## TASK INSTRUCTIONS
The lines below are to be quoted exactly, from the first through the one that contains "8), HOSEM, sx_)".

## DATASET CONTENT
......
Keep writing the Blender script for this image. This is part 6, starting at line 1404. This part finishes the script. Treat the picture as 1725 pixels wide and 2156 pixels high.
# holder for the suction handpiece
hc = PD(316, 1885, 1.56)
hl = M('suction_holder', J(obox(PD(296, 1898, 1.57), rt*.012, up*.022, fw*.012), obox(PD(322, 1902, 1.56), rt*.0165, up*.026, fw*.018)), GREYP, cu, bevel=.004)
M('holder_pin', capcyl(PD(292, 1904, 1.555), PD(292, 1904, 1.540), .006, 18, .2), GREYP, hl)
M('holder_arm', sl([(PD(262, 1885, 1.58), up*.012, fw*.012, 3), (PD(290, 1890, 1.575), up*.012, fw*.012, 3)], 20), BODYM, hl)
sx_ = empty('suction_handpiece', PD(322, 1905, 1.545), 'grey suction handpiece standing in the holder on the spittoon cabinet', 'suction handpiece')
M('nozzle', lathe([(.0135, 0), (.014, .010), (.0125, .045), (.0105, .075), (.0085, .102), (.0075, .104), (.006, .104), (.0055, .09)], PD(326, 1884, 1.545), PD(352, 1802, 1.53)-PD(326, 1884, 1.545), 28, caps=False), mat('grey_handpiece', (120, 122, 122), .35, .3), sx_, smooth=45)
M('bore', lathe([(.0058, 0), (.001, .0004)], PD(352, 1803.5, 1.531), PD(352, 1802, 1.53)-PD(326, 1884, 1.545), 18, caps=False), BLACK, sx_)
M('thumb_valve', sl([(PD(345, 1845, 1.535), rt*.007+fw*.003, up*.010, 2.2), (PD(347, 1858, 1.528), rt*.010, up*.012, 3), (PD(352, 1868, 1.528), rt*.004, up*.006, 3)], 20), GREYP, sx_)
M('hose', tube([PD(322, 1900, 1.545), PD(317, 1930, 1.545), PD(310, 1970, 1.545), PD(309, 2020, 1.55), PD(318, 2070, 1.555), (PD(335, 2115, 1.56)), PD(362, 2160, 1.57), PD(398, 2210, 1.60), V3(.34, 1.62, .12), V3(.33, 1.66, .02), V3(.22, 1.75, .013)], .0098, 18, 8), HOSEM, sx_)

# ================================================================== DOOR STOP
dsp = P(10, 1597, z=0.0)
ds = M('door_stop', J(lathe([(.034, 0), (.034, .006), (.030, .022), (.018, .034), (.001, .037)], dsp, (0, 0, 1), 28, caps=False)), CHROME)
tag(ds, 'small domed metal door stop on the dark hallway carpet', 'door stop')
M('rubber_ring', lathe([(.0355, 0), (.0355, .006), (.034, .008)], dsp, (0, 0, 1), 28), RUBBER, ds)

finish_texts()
......
## SOLUTION
Keep writing the Blender script for this image. This is part 6, starting at line 1404. This part finishes the script. Treat the picture as 1725 pixels wide and 2156 pixels high.
# holder for the suction handpiece
hc = PD(316, 1885, 1.56)
hl = M('suction_holder', J(obox(PD(296, 1898, 1.57), rt*.012, up*.022, fw*.012), obox(PD(322, 1902, 1.56), rt*.0165, up*.026, fw*.018)), GREYP, cu, bevel=.004)
M('holder_pin', capcyl(PD(292, 1904, 1.555), PD(292, 1904, 1.540), .006, 18, .2), GREYP, hl)
M('holder_arm', sl([(PD(262, 1885, 1.58), up*.012, fw*.012, 3), (PD(290, 1890, 1.575), up*.012, fw*.012, 3)], 20), BODYM, hl)
sx_ = empty('suction_handpiece', PD(322, 1905, 1.545), 'grey suction handpiece standing in the holder on the spittoon cabinet', 'suction handpiece')
M('nozzle', lathe([(.0135, 0), (.014, .010), (.0125, .045), (.0105, .075), (.0085, .102), (.0075, .104), (.006, .104), (.0055, .09)], PD(326, 1884, 1.545), PD(352, 1802, 1.53)-PD(326, 1884, 1.545), 28, caps=False), mat('grey_handpiece', (120, 122, 122), .35, .3), sx_, smooth=45)
M('bore', lathe([(.0058, 0), (.001, .0004)], PD(352, 1803.5, 1.531), PD(352, 1802, 1.53)-PD(326, 1884, 1.545), 18, caps=False), BLACK, sx_)
M('thumb_valve', sl([(PD(345, 1845, 1.535), rt*.007+fw*.003, up*.010, 2.2), (PD(347, 1858, 1.528), rt*.010, up*.012, 3), (PD(352, 1868, 1.528), rt*.004, up*.006, 3)], 20), GREYP, sx_)
M('hose', tube([PD(322, 1900, 1.545), PD(317, 1930, 1.545), PD(310, 1970, 1.545), PD(309, 2020, 1.55), PD(318, 2070, 1.555), (PD(335, 2115, 1.56)), PD(362, 2160, 1.57), PD(398, 2210, 1.60), V3(.34, 1.62, .12), V3(.33, 1.66, .02), V3(.22, 1.75, .013)], .0098, 18, 8), HOSEM, sx_)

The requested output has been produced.